**PROBLEM TO SOLVE:** Begin at the line containing "Generate a Blender" in the entries below and end at the line containing "PI = math.pi"; transcribe that range exactly and nothing outside it.

**EXTRACTED ENTRIES:**
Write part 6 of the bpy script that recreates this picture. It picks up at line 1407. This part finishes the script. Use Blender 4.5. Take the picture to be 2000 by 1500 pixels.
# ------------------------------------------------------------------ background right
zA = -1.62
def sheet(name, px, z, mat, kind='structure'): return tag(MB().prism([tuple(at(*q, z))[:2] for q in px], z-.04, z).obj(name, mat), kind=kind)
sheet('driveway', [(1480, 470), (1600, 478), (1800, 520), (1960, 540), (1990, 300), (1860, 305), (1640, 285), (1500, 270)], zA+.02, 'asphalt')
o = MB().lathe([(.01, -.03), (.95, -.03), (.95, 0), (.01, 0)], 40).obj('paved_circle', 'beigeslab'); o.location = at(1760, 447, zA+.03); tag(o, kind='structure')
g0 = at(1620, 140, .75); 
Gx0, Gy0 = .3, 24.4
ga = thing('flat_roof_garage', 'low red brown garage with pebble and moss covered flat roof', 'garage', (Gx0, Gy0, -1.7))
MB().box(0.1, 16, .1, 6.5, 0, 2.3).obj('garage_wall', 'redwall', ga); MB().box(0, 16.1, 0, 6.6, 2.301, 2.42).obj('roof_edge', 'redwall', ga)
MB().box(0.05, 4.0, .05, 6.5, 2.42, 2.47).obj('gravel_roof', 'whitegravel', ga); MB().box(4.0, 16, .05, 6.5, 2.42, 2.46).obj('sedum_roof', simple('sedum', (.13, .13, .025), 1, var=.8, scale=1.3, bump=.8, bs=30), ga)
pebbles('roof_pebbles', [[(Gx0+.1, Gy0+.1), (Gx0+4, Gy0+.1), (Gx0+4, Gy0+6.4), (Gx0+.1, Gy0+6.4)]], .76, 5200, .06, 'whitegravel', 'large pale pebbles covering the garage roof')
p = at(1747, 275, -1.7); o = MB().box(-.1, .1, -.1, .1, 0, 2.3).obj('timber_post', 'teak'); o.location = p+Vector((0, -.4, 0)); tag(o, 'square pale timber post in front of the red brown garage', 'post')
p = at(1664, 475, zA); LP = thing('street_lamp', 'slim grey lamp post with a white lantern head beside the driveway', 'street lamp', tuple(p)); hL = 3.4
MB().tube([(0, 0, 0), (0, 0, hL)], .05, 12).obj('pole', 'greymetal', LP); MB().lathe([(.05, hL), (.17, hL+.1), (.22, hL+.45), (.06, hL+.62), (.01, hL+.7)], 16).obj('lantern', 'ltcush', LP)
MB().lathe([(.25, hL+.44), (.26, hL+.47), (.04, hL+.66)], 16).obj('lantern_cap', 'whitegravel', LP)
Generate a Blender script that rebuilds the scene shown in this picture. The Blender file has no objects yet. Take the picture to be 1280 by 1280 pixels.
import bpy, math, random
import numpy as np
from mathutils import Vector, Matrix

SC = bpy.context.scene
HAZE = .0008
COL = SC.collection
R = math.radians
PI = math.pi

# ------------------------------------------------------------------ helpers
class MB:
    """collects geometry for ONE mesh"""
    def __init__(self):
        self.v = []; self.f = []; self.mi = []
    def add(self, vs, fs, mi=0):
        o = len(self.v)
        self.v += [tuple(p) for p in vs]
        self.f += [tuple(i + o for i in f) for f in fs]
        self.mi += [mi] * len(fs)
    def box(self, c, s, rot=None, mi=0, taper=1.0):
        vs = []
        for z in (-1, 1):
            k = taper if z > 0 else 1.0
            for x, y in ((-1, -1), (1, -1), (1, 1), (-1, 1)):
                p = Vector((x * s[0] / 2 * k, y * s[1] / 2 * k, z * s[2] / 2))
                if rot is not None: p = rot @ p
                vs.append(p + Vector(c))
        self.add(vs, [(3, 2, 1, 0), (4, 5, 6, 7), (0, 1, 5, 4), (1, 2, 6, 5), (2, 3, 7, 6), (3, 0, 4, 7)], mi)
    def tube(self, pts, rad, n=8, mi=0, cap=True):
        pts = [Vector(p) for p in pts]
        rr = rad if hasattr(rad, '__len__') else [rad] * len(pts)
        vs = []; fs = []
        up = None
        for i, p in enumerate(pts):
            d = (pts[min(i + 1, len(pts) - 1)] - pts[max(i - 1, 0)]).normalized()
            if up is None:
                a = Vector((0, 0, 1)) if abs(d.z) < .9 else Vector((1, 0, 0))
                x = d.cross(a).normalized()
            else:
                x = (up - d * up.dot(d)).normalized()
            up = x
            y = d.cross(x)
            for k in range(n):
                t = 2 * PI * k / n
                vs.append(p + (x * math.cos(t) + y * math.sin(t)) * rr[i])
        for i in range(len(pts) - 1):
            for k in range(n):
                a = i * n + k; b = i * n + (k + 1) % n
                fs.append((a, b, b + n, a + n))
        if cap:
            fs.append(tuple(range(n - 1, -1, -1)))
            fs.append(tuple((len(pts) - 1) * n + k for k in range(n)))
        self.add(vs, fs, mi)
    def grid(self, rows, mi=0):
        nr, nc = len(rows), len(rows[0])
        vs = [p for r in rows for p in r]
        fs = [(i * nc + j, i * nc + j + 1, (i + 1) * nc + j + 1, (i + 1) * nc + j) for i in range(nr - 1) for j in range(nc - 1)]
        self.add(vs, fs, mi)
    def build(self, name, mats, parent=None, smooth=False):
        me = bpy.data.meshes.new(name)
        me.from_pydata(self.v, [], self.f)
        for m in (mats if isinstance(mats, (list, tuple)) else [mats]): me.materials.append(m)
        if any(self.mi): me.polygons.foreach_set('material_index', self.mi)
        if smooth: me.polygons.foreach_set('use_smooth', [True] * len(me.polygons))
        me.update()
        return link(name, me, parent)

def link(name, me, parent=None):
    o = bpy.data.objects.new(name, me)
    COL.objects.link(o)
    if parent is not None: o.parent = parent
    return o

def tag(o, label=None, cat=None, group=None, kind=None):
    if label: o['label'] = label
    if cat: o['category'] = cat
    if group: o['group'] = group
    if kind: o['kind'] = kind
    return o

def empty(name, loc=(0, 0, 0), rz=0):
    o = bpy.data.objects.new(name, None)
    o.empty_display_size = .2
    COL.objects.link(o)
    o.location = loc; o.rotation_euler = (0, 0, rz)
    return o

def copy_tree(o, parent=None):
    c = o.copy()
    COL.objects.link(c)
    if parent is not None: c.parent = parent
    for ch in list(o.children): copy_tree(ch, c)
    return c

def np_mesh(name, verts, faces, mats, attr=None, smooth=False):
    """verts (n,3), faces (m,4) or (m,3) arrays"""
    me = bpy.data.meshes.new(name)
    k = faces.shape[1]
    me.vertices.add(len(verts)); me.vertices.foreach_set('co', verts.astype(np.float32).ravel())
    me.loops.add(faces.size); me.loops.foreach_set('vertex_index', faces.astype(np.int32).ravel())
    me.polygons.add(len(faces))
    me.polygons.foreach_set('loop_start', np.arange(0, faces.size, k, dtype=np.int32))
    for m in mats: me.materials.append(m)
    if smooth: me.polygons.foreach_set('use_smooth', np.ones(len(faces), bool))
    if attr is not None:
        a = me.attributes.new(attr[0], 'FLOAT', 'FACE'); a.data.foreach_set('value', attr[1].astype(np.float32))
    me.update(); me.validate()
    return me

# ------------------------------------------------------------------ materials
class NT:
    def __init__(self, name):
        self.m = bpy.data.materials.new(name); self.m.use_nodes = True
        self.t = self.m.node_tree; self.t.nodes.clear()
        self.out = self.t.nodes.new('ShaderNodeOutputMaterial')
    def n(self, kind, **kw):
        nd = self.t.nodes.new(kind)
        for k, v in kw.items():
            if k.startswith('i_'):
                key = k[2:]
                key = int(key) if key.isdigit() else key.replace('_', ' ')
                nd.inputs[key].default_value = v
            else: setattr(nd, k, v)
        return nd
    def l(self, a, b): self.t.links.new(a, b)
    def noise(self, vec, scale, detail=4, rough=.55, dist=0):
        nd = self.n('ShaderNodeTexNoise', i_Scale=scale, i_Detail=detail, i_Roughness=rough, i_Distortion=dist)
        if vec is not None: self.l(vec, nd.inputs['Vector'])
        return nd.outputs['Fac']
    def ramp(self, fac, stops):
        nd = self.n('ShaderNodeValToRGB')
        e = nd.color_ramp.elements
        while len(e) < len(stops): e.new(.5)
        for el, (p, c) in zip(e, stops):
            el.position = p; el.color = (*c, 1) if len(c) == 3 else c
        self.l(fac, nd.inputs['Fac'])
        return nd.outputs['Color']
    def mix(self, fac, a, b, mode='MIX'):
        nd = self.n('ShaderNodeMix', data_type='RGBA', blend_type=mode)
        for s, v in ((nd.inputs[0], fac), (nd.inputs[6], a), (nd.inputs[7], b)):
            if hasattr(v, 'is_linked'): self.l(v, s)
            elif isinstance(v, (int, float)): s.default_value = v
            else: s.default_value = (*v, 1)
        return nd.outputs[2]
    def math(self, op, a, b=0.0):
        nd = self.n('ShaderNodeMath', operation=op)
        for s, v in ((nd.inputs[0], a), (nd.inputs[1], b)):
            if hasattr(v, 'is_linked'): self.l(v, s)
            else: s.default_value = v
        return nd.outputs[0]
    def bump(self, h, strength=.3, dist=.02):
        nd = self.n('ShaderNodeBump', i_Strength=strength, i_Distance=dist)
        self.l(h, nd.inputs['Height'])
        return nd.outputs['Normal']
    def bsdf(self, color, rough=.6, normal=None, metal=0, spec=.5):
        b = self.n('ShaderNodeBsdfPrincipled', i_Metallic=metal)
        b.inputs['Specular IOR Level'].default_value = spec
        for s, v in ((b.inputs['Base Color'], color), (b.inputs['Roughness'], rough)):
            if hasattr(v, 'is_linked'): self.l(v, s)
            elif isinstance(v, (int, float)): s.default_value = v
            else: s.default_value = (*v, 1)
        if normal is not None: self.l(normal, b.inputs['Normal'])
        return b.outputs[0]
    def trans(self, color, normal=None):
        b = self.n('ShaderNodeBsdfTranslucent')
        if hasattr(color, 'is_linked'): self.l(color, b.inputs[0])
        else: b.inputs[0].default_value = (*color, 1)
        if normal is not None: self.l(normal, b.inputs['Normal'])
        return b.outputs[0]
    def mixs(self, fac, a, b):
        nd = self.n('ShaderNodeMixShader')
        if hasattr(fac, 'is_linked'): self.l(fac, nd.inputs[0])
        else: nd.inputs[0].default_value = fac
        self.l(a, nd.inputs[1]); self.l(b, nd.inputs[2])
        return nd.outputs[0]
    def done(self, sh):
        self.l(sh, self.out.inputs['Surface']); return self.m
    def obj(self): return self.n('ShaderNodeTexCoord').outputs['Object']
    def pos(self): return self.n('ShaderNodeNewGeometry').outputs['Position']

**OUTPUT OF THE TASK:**
Generate a Blender script that rebuilds the scene shown in this picture. The Blender file has no objects yet. Take the picture to be 1280 by 1280 pixels.
import bpy, math, random
import numpy as np
from mathutils import Vector, Matrix

SC = bpy.context.scene
HAZE = .0008
COL = SC.collection
R = math.radians
PI = math.pi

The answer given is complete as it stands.